§ WHAT IS EXPECTED: From the first line of the listing below, retype each line up to and including the one with "SC.view_settings.gamma = 1;"; pictures stay out.

[DATA EXCERPT start]

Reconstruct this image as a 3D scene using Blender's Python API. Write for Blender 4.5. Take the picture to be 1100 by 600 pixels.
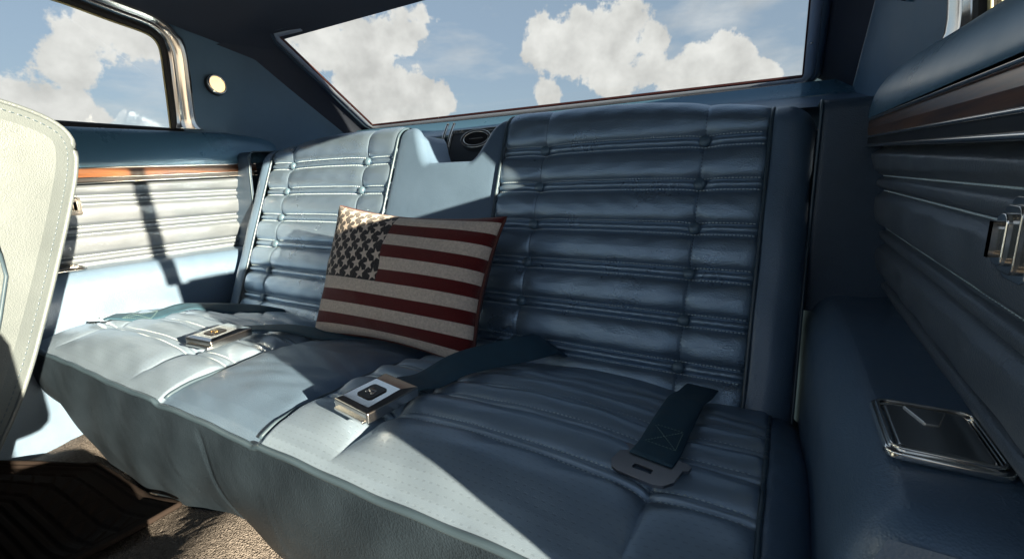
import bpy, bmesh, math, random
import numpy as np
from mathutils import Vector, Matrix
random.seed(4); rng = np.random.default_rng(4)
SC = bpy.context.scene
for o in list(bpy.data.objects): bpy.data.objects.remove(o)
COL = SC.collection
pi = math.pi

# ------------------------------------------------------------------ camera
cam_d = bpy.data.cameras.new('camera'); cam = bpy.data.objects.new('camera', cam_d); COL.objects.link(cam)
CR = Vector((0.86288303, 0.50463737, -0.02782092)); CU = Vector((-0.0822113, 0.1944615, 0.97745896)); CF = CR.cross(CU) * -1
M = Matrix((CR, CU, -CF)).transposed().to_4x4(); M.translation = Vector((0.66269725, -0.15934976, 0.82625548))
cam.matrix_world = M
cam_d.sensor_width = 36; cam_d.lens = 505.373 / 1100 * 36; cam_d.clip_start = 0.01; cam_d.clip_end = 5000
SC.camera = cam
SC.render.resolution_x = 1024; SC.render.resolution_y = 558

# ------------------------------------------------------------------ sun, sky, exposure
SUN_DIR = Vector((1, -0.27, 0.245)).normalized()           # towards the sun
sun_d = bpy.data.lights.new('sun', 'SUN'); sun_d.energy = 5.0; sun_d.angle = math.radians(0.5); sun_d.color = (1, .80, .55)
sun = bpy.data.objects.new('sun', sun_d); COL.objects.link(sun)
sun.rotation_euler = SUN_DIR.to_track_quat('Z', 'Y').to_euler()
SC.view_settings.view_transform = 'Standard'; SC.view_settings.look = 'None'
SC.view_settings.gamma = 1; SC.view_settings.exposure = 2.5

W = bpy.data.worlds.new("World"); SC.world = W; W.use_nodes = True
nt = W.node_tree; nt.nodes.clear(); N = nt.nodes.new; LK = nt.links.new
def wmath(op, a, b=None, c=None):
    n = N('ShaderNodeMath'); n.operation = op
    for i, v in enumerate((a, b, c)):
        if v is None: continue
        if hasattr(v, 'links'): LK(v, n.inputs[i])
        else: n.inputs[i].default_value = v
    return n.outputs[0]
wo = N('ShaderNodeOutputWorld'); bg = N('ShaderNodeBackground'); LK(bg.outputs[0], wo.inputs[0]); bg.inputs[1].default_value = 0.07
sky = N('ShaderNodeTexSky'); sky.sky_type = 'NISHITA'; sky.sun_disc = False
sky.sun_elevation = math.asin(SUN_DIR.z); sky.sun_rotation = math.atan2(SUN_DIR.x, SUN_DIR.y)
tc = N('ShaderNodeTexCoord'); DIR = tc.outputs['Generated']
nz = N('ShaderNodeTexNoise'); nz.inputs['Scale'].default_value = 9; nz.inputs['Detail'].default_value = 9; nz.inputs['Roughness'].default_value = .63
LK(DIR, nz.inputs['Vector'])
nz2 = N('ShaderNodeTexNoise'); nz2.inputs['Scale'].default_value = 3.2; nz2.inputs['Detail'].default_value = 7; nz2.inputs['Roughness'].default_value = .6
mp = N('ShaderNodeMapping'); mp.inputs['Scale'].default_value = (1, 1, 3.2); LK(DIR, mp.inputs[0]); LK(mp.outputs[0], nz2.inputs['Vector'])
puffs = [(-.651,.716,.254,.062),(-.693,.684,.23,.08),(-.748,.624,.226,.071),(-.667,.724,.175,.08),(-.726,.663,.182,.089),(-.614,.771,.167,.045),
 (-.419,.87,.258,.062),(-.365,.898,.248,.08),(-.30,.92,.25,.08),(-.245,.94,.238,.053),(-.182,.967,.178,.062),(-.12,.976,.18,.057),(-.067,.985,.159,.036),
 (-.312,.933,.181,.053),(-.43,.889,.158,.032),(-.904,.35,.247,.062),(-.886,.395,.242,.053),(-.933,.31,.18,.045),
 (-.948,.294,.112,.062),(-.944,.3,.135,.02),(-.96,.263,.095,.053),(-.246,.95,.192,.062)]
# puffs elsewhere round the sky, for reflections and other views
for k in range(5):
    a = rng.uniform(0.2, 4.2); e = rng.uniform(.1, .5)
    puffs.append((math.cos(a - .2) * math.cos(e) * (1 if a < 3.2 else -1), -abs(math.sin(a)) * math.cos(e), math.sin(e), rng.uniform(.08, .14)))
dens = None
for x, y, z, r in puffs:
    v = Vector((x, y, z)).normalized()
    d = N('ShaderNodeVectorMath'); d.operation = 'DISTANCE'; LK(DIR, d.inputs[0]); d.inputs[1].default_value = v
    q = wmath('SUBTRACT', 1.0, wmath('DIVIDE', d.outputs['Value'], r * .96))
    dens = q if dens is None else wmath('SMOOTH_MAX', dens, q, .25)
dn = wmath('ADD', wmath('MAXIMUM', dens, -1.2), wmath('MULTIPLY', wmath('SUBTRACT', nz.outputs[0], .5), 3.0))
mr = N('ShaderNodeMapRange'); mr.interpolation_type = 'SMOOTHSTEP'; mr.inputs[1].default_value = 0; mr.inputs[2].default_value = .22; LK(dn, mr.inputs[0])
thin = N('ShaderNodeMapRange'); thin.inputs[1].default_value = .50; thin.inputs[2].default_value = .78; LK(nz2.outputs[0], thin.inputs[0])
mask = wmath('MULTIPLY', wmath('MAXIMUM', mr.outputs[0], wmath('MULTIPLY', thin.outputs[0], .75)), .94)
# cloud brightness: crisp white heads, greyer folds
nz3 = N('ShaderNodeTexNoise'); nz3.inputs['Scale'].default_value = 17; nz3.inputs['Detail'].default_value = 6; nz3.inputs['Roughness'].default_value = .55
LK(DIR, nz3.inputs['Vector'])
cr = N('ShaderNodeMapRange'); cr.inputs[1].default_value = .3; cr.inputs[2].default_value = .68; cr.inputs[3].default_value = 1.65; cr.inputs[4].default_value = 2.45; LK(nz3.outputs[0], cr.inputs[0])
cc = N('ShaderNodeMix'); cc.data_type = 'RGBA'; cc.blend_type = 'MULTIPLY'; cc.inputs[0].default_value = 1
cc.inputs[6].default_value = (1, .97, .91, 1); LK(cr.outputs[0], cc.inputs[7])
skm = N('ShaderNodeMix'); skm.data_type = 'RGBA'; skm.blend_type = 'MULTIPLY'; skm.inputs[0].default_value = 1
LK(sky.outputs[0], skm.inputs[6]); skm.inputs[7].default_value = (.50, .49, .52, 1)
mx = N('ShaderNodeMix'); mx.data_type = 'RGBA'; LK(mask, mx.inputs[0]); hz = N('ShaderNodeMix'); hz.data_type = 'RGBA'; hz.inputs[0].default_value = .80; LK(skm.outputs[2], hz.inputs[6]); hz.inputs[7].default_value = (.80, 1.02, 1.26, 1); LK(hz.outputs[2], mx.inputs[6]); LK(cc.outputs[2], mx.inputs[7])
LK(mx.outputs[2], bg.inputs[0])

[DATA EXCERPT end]

§ EXERCISE RESULT:
Reconstruct this image as a 3D scene using Blender's Python API. Write for Blender 4.5. Take the picture to be 1100 by 600 pixels.
import bpy, bmesh, math, random
import numpy as np
from mathutils import Vector, Matrix
random.seed(4); rng = np.random.default_rng(4)
SC = bpy.context.scene
for o in list(bpy.data.objects): bpy.data.objects.remove(o)
COL = SC.collection
pi = math.pi

# ------------------------------------------------------------------ camera
cam_d = bpy.data.cameras.new('camera'); cam = bpy.data.objects.new('camera', cam_d); COL.objects.link(cam)
CR = Vector((0.86288303, 0.50463737, -0.02782092)); CU = Vector((-0.0822113, 0.1944615, 0.97745896)); CF = CR.cross(CU) * -1
M = Matrix((CR, CU, -CF)).transposed().to_4x4(); M.translation = Vector((0.66269725, -0.15934976, 0.82625548))
cam.matrix_world = M
cam_d.sensor_width = 36; cam_d.lens = 505.373 / 1100 * 36; cam_d.clip_start = 0.01; cam_d.clip_end = 5000
SC.camera = cam
SC.render.resolution_x = 1024; SC.render.resolution_y = 558

# ------------------------------------------------------------------ sun, sky, exposure
SUN_DIR = Vector((1, -0.27, 0.245)).normalized()           # towards the sun
sun_d = bpy.data.lights.new('sun', 'SUN'); sun_d.energy = 5.0; sun_d.angle = math.radians(0.5); sun_d.color = (1, .80, .55)
sun = bpy.data.objects.new('sun', sun_d); COL.objects.link(sun)
sun.rotation_euler = SUN_DIR.to_track_quat('Z', 'Y').to_euler()
SC.view_settings.view_transform = 'Standard'; SC.view_settings.look = 'None'
SC.view_settings.gamma = 1; SC.view_settings.exposure = 2.5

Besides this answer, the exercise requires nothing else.